The story of Jesus who and whose birth we celebrate demonstrates that love in its quintessential form is priceless. No one is rich enough to afford the kind of love that sent Him on the cross to die for the sins of mankind. His birth and death therefore hold more meaning when we walk the love He showed; being kind one to another consistently and savouring the joy that comes from being that considerate, than waiting for one December day and returning to our selfish living the day after.

Merry Christmas.

Tuesday, December 15, 2015

A vital thing

The will to win is important but the will to prepare is vital." I read that off the wall of the Lugogo MTN arena, and said selah! How beautiful, how true.

Practice makes perfect
It's that time of the year when we look back at the resolutions we made in January, and evaluate our performance. Some punch walls on realising they have done little, others repent, promising to do better the following year.

But here's the thing: everyone desires to win. God wired us that way. We're inherently competitive. Yet the person who stands out at the end of the day is the one who goes beyond the will to win by rolling his sleeves and doing the requisite preparation. 

Preparation is what the greatest boxer of all time, Muhammad Ali, was talking about when he said "The fight is won or lost far away from the witnesses, behind the lines, in the gym, and out there on the road; long before I dance under those lights." 

Opportunities for success are always available and beckoning but only those who are prepared will seize them with aplomb and execute them like geniuses because of their readiness.

Preparation begins with the realisation of the preciousness of time. There are only 24 hours, 1440 minutes and 86400 seconds in a day and the person succeeds who uses his time wisely. It's amazing the order and focus that comes into someone's life when time, including time to play, is planned for.

Preparation also means feeding well: three square meals of balanced diet a day, exercising for fitness and having enough rest (doctors recommend 6-8 hours of uninterrupted sleep) so you can rise revitalised to handle the tasks of a new day.

Go read about the lives of very successful people and you will learn more about preparation as the most vital ingredient behind every great achievement. Then you won't be asking why your resolutions never get fulfilled.

You will get there

It's a common narrative in Uganda. A bright and gifted young man leaves university with great expectations. He's excited to find work in a field he's passionate about, even if he's taken on as an intern with little or no pay at all.
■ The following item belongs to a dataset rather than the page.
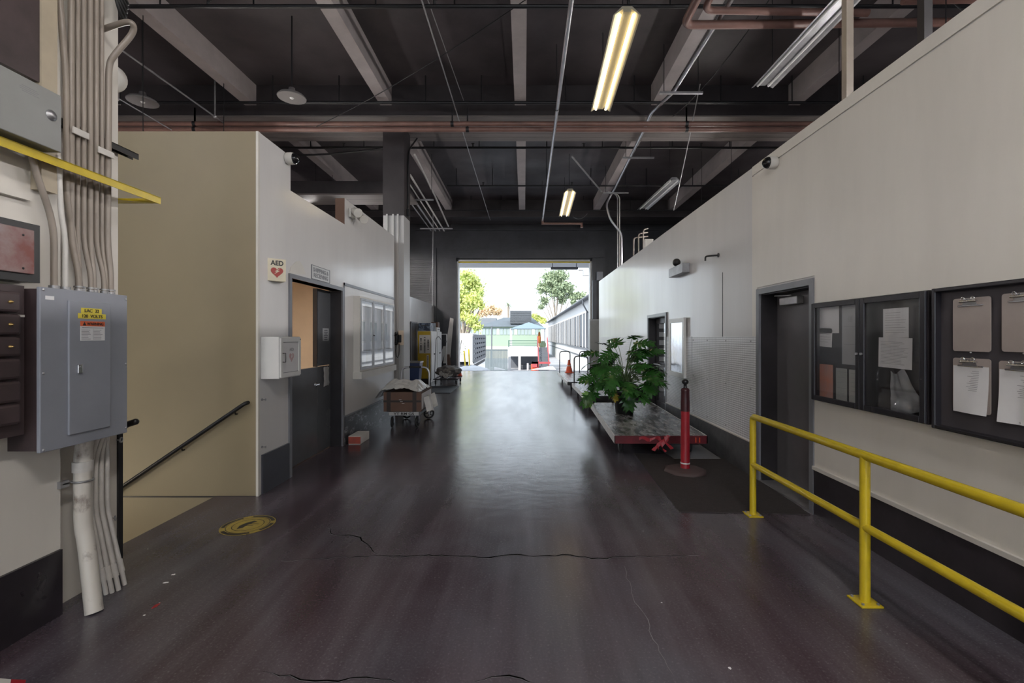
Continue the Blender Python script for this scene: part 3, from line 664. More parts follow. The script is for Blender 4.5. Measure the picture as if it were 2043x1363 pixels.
# notice case left (white)
nc = thing('notice_case', 'white three door glazed notice case on the left wall', 'notice case', (LX, 8.1, 1.0))
CFX = -2.57; ca, cb, cz0, cz1 = 7.125, 9.03, 1.05, 2.24
g = G(); g.box(LX+.001, CFX, ca, ca+.05, cz0, cz1); g.box(LX+.001, CFX, cb-.05, cb, cz0, cz1); g.box(LX+.001, CFX, ca+.05, cb-.05, cz1-.05, cz1); g.box(LX+.001, CFX, ca+.05, cb-.05, cz0, cz0+.05); g.box(LX+.001, LX+.01, ca+.05, cb-.05, cz0+.05, cz1-.05)
g.build('case_body','offw',nc); G().box(LX+.001, CFX+.035, ca-.02, cb+.02, cz0-.11, cz0-.001).build('sill','offw',nc)
n3 = 3; st = (cb-ca-.06)/3
for i in range(3):
    u0 = ca+.03+i*st; u1 = u0+st-.01; g = G()
    for q_ in ((u0,u0+.035,cz0+.03,cz1-.03),(u1-.035,u1,cz0+.03,cz1-.03),(u0+.035,u1-.035,cz1-.065,cz1-.03),(u0+.035,u1-.035,cz0+.03,cz0+.065)): g.box(CFX-.01, CFX+.008, *q_)
    dd = g.build('door','frame' if 0 else 'steel',nc)
    G().box(CFX-.004, CFX, u0+.035, u1-.035, cz0+.065, cz1-.065).build('pane','glass',dd)
    G().ball((CFX+.012, u1-.02 if i != 1 else u0+.02, 1.62), .010, (1,1,1), 8).build('lock','black',dd)
for i in range(3):
    u0 = ca+.12+i*st
    tag(G().box(LX+.011, LX+.014, u0, u0+.40, 1.15, 1.50).box(LX+.011,LX+.014,u0+.05,u0+.36,1.88,2.14).build('poster','paper'), 'pair of white sheets pinned behind the %s pane of the white notice case' % ['near','middle','far'][i], 'paper')
    tag(G().box(LX+.011, LX+.014, u0+.02, u0+.36, 1.53, 1.85).build('poster', mat('grey_poster%d'%i,(.28,.30,.28),.4,c2=(.10,.14,.08),vs=5)), 'grey green picture sheet behind the %s pane of the white notice case' % ['near','middle','far'][i], 'poster')
# dome camera left
def dome(loc, nx, label, r=.065):
    loc = Vector(loc); t = thing('dome_camera', label, 'security camera', loc)
    ax = Vector((nx,0,0)); G().lathe(loc, [(r*.8,0),(r,.015),(r*1.02,.06),(r*.95,.085)], 20, ax).build('housing','offw',t)
    G().ball(loc+ax*.085, r*.9, (1,1,1), 18).build('dome','glass_black',t); return t
M['glass_black'] = mat('smoked_dome',(.008,.008,.009),.06)
dome((LX,5.12,3.60), 1, 'white dome camera with dark lens high on the left wall')
dome((RX-.012,4.72,3.40), -1, 'dome camera high on the right wall')
fl = thing('flood_light', 'white twin spotlight at the top of the left wall', 'spotlight', (LX,7.0,3.5))
G().rbox(LX,LX+.04,6.92,7.10,3.42,3.56,.01).build('mount','offw',fl)
for i,(y,dx) in enumerate(((6.93,.10),(7.12,.16))):
    c = Vector((LX+.07+dx*.4,y,3.50-.05*i)); ax = Vector((.55,-.55,-.35)).normalized()
    hd = G().lathe(c, [(.035,-.07),(.055,-.05),(.062,.06),(.070,.085),(.064,.088)], 18, ax).build('lamp_head','offw',fl)
    G().lathe(c+ax*.075,[(.055,0),(.001,.012)],16,ax).build('lamp_lens',mat('lamp_lens%d'%i,(.30,.24,.20),.2),hd)
    G().cyl(c,(LX+.02,7.0,3.49),.012,8).build('arm','offw',fl)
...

From 8am to 5pm he works, putting a smile on the face of his employer. The capabilities of the young man are evident but for years he works like a horse without the benefits of a full-staff member. He moonlights to make ends meet but nothing seems to change for the better. The boss keeps saying he doesn't know what he would do without you but never backs his words up with action to qualify his appreciation as genuine. 
I started out as a journalist. Now I run my own company.
 Now your family is losing patience. They begin calling you unserious, unambitious, unassertive and uncreative. You don't drive, don't own a plot of land, have no wife. In their estimation you're a total failure compared to most people you went to school with. 

Well, this piece goes out to you. Take a moment to reflect, you will realise that all the struggles you have endured have instead of destroying you actually made you a better person. They have taught you perseverance and given you strength of character that will carry you through other challenges of life.
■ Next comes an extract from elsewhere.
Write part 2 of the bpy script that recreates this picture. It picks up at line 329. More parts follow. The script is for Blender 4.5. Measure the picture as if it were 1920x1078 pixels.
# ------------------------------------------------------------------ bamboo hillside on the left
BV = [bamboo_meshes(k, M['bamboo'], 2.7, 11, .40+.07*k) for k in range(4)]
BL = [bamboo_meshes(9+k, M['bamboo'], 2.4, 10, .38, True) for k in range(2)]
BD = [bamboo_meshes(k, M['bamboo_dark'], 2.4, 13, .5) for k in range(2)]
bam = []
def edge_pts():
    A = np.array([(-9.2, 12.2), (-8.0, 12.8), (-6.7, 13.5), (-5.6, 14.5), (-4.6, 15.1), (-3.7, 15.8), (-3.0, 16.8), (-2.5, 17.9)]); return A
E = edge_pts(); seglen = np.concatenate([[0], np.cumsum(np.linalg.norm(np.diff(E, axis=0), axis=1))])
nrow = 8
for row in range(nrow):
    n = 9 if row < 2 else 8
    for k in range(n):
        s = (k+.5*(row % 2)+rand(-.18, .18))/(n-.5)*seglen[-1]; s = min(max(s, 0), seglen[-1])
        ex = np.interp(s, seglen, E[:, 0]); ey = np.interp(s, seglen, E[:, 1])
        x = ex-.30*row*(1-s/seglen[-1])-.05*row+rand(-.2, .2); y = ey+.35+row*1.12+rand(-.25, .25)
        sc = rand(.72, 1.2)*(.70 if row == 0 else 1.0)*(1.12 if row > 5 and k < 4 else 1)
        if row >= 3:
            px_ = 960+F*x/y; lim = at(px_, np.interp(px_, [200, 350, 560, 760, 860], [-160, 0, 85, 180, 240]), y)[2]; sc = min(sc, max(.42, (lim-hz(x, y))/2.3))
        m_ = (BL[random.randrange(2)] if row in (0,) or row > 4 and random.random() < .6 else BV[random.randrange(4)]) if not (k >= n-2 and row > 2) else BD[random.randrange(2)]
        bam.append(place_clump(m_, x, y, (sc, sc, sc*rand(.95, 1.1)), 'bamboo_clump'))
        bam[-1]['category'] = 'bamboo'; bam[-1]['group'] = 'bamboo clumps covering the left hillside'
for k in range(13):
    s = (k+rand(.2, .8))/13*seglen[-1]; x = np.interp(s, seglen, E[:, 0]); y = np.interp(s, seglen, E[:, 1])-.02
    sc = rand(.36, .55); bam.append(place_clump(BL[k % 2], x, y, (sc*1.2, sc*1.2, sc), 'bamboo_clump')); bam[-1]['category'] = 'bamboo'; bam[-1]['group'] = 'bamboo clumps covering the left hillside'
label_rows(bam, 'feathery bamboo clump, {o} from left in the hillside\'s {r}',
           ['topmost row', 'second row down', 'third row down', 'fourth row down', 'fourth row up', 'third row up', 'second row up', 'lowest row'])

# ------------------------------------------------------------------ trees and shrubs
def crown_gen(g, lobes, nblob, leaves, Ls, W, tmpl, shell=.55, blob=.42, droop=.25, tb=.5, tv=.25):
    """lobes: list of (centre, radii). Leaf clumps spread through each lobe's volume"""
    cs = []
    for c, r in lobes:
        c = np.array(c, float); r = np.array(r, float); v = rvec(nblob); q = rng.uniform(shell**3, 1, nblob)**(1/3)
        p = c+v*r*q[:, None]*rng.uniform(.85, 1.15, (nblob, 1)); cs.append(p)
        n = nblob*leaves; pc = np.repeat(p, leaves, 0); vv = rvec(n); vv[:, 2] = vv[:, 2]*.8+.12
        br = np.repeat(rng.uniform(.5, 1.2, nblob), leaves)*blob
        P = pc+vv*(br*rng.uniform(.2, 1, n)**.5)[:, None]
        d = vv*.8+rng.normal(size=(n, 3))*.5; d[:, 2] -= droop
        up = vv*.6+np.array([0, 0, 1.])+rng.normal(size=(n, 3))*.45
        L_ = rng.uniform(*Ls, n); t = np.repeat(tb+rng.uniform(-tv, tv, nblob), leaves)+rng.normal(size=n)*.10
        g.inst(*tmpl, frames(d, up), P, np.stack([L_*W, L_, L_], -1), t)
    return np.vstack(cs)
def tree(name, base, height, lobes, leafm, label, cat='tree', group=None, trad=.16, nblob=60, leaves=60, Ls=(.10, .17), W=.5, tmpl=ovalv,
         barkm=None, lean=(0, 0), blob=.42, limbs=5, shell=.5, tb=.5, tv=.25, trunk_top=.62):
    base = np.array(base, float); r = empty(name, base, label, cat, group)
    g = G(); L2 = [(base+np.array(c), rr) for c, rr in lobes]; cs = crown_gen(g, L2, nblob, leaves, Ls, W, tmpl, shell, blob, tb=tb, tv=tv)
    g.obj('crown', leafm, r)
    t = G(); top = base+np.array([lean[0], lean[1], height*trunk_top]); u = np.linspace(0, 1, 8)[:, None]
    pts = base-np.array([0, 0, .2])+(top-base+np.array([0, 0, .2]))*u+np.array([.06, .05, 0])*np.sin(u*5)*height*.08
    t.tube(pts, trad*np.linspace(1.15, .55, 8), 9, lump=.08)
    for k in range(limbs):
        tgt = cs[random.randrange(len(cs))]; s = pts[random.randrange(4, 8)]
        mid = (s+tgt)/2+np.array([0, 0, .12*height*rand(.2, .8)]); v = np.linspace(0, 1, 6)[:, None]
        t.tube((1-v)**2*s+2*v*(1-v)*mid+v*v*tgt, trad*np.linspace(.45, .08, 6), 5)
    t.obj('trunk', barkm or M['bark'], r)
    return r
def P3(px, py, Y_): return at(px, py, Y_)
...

As long as you have a plan, goal, mission, never write yourself off.  As some people get busy underestimating you, ignore then and get busy learning and planning, praying and growing in wisdom. Without realising it, you will win the war against mental strongholds; all those ugly labels slapped on you will not trip you, rather they will serve as the little irritations that Ambassador Boney Katatumba said are an invitation for us to grow in wisdom, understanding and wealth.
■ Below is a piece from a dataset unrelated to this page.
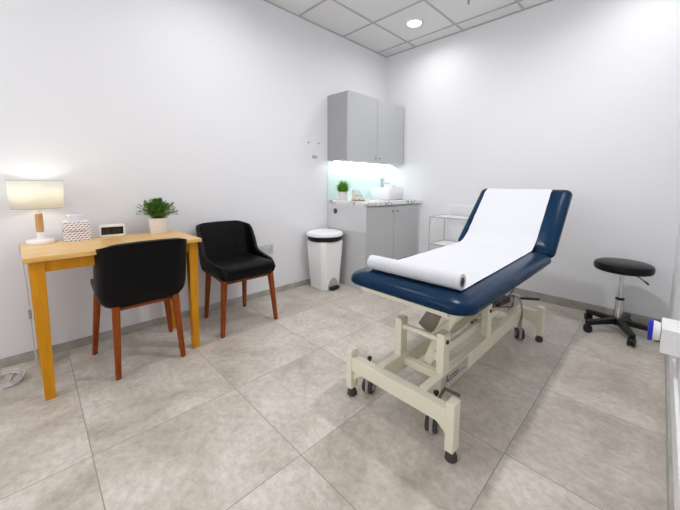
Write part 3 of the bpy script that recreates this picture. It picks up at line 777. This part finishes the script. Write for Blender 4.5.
# lifting arms: from pivot tubes up to the upper rails
for y in (-2.055, -1.545):
    for s in ((1,) if y < -2 else (-1, 1)):
        b = nb(); bar(b, (s * .075, y + 1.6, .372), (s * .195, y + 1.6 + .42, .572), .018, .045); obj('lift_arm', b, M['cream'], t, bevel=.003)
# central lever plate and actuator
lv = nb(); bar(lv, L(1.932, -1.98, .190), L(2.060, -1.93, .560), .048, .028, up=(0, 1, .1), w2=.075); obj('lever_plate', lv, M['cream'], t, bevel=.003)
obj('lever_plate', bar(nb(), L(1.965, -1.93, .21), L(1.985, -1.90, .34), .020, .04, up=(0, 1, .1)), M['cream'], t, bevel=.003)
obj('motor_cover', bar(nb(), L(1.868, -1.92, .330), L(1.965, -1.93, .485), .085, .012, up=(0, 1, .1)), mat('taupe_plate', (.26, .235, .19), .6), t, bevel=.002)
b = nb(); tube(b, [L(1.915, -1.24, .245), L(1.915, -1.62, .345)], .030, 18); obj('actuator_body', b, M['cream'], t)
obj('actuator_rod', tube(nb(), [L(1.915, -1.62, .345), L(1.915, -1.93, .43)], .011, 12), M['steel'], t)
obj('actuator_motor', tube(nb(), [L(1.915, -1.27, .26), L(1.915, -1.30, .38)], .036, 18), M['rubber'], t)
obj('gas_strut', tube(nb(), [L(1.985, -1.98, .33), L(1.985, -1.50, .50), L(1.985, -1.35, .555)], [.011, .011, .006], 12), M['steel'], t)
obj('inner_beam', bar(nb(), L(2.0, -2.03, .27), L(2.0, -1.28, .27), .02, .045), M['cream'], t, bevel=.003)
# foot lever at the front, pedals and electrics at the back
obj('brake_lever', tube(nb(), smoothpath([L(2.095, -2.165, .16), L(2.10, -2.12, .19), L(2.114, -2.125, .2), L(2.175, -2.12, .198)], 4), .007, 8), M['brown'], t)
b = nb(); box(b, *[v for v in (1.93 - CXX, 2.06 - CXX, -1.06 + 1.6, -.955 + 1.6, .249, .325)]); obj('control_box', b, mat('pale_grey_case', (.55, .56, .53), .5), t, bevel=.008)
obj('foot_pedal', bar(nb(), L(2.07, -1.02, .318), L(2.19, -.985, .332), .030, .012), M['blackp'], t, bevel=.005)
b = nb(); tube(b, smoothpath([L(2.035, -1.12, .25), L(2.045, -1.05, .33), L(2.08, -1.03, .31), L(2.095, -1.02, .22), L(2.08, -.99, .152)], 5), .007, 8); obj('pedal_linkage', b, M['steel'], t)
obj('handset', bar(nb(), L(1.985, -1.24, .318), L(2.02, -1.12, .330), .06, .04), M['rubber'], t, bevel=.006)
b = nb()
tube(b, smoothpath([L(2.02, -1.12, .330), L(2.04, -1.08, .37), L(2.06, -1.10, .42), L(2.04, -1.16, .43), L(2.0, -1.22, .40), L(1.98, -1.28, .46), L(1.97, -1.30, .57)], 7), .004, 7)
tube(b, smoothpath([L(1.99, -1.24, .318), L(1.97, -1.27, .30), L(2.05, -1.17, .29), L(2.05, -1.10, .27), L(2.04, -1.03, .30)], 7), .005, 7)
tube(b, smoothpath([L(1.93, -1.28, .37), L(2.0, -1.35, .32), L(2.02, -1.25, .35), L(2.06, -1.12, .36), L(2.04, -1.05, .32)], 7), .005, 7)
obj('cable', b, M['dkcable'], t)

# ------------------------------------------------------------------ couch paper
RY, RZ, RR = -2.148, PT + .0375, .0355
t = thing('couch_paper', 'white paper roll and unrolled sheet lying along the blue couch', 'paper roll', (1.93, RY, PT))
def LP(x, y, z): return Vector((x - 1.93, y - RY, z - PT))
ang = math.radians(1.5)
ax = Vector((math.cos(ang), math.sin(ang), 0)); c0 = LP(1.929, RY, RZ)
a0, a1 = c0 - ax * .245, c0 + ax * .245
rb_ = nb(); N = 40
def hollow(bm, a, b, ro, ri, n=40):
    s, u = frame_of(b - a); R_ = []
    for p, r in ((a, ri), (a, ro - .002), (a + (b - a).normalized() * .002, ro), (b - (b - a).normalized() * .002, ro), (b, ro - .002), (b, ri)):
        R_.append([bm.verts.new(p + (s * math.cos(2 * PI * k / n) + u * math.sin(2 * PI * k / n)) * r) for k in range(n)])
    R_.append(R_[0])
    for p, q in zip(R_, R_[1:]):
        for k in range(n): bm.faces.new((p[k], p[(k + 1) % n], q[(k + 1) % n], q[k]))
    bmesh.ops.recalc_face_normals(bm, faces=bm.faces[:]); return bm
obj('paper_roll', hollow(rb_, a0, a1, RR, .0212), M['paper'], t)
obj('cardboard_core', hollow(nb(), a0 + ax * .001, a1 - ax * .001, .021, .017), M['card'], t)
# sheet: leaves the roll, lies on the pad, bends up the backrest, ends over its top
mbw = Matrix.Translation(hinge + Vector((CXX, -1.6, 0))) @ Matrix.Rotation(AN, 4, 'X')
prof = [(-2.148, PT + .0025), (-2.12, PT + .0025), (-2.0, PT + .003), (-1.7, PT + .0025), (-1.4, PT + .003), (-1.18, PT + .0028), (-1.10, PT + .004), (-1.05, PT + .013)]
for v, off in ((.06, .0775), (.12, .0770), (.2, .0772), (.3, .0770), (.40, .0772), (.47, .0768), (.52, .0755), (.556, .068), (.584, .056), (.602, .038), (.6085, .018)):
    q = mbw @ Vector((0, v, off)); prof.append((q.y, q.z))
b = nb(); rows = []; NX = 16
pl = smoothpath([(0, y, z) for y, z in prof], 3)
for i, q in enumerate(pl):
    u = min(1, max(0, (q.y + 2.148) / 1.55)); xl = 1.684 - .048 * u; xr = 2.174 - .044 * u
    row_ = []
    for k in range(NX + 1):
        x = xl + (xr - xl) * k / NX
        bk = 1 if -.98 < q.y < -.60 else 0
        wr = .0012 * math.sin(x * 9 + q.y * 31 + 1.3 * math.sin(x * 5)) * (1 if -2.1 < q.y < -1.05 else 0) + bk * .006 * max(0, math.sin(q.z * 62 + 5 * (x - 1.9) + 2 * math.sin(x * 7 + q.z * 9))) ** 4
        row_.append(b.verts.new(LP(x, q.y, q.z + max(wr, -.0008) + .0006)))
    rows.append(row_)
for a, c in zip(rows, rows[1:]):
    for k in range(NX): b.faces.new((a[k], a[k + 1], c[k + 1], c[k]))
obj('paper_sheet', b, M['paper'], t, auto=180)

# ------------------------------------------------------------------ fittings on the right wall
t = thing('wall_dispenser', 'white wall-mounted box with a blue-capped end at the right edge', 'dispenser', (W, -1.43, .45))
obj('case', bx(-.062, 0, -.09, .08, -.055, .052), M['white'], t, bevel=.003)
b = nb(); tube(b, [(-.064, .02, .0), (-.088, .02, .0)], [.040, .046], 28); obj('white_roll', b, M['white_mat'], t)
b = nb(); tube(b, [(-.088, .02, .0), (-.094, .02, .0), (-.104, .02, 0), (-.106, .02, 0)], [.046, .050, .050, .044], 28); obj('blue_cap', b, M['blue'], t)
tag(obj('cable_trunking', bx(W - .012, W, -2.4, -1.30, .20, .30), M['white'], bevel=.002), 'low white cable trunking on the right wall', 'trunking')

# ------------------------------------------------------------------ world, camera, output
w = D.worlds.new('world'); SC.world = w; w.use_nodes = True
w.node_tree.nodes['Background'].inputs[0].default_value = (.95, .965, 1, 1); w.node_tree.nodes['Background'].inputs[1].default_value = 2.9
cam = D.cameras.new('camera'); co = D.objects.new('camera', cam); COL.objects.link(co); SC.camera = co
yaw, pitch, roll = -.7655, .1005, .0099
F = Vector((math.sin(yaw) * math.cos(pitch), math.cos(yaw) * math.cos(pitch), -math.sin(pitch)))
R_ = Vector((math.cos(yaw), -math.sin(yaw), 0)); U_ = R_.cross(F)
r2 = R_ * math.cos(roll) + U_ * math.sin(roll); u2 = -R_ * math.sin(roll) + U_ * math.cos(roll)
mt = Matrix((r2, u2, -F)).transposed().to_4x4(); mt.translation = Vector((2.7353, -3.349, 1.1037)); co.matrix_world = mt
cam.sensor_width = 36; cam.sensor_fit = 'HORIZONTAL'; cam.lens = 36 * 315.19 / 680
cam.shift_x = (340 - 358.05) / 680; cam.shift_y = (215.47 - 255) / 680
cam.clip_start = .01
vs = SC.view_settings; vs.view_transform = 'Standard'; vs.look = 'None'; vs.exposure = 0.19; vs.gamma = 1.0; vs.use_curve_mapping = False
SC.cycles.max_bounces = 10; SC.cycles.diffuse_bounces = 6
Keep practicing honesty and hardwork even when the financial returns seem but a pittance. Rather than fight back in the same manner as those unfairly treating you, make your small steady moves to your destiny. One day you will get there and there will be no turning back.

A fight for control

Self-employment is not for the faint of heart. That's why many people prefer to stay in formal employment instead of doing something about their long-cherished dreams of stepping out and running their own show. It's not because they lack the resources; often they have all it takes but the underlying fear of failing numbs them from letting go of the security of a reliable monthly salary and related perks.

Use your expertise to lay down your terms
Those who bravely step out of the boat and tread on the waters are immediately confronted by strong waves and must quickly learn to swim against the tide lest they sink before their vision bears any fruits. That's the way it is—that at the centre of every enterprise are two contending forces: the good and the bad. The good is rare in the marketplace, and the evil force is always pulling all the stops to subjugate and control the good to stop them from making headway in the industry and become independent. They want to stay in control of them.
 
The evil force may be that tech guy you pay to fix your computer but never really does. He tinkers with it and makes you believe he has done a fantastic job, but two days later you will be calling him to 'fix' it again. It may also be the big man who brings you projects and gets rich at your expense; never paying you on time, or always paying you in small installments with colourful promises of how the next project will pay bigger and better. These are two examples of tricks used to make you a victim of dependency syndrome whereby you find yourself under the control of another person even if you’re self-employed. 

The contending forces will always be there: one doing everything to outwit and control the other. But know who you are and what you have, and use it to lay down terms those who need your expertise should respect, or have no business dealing with them again.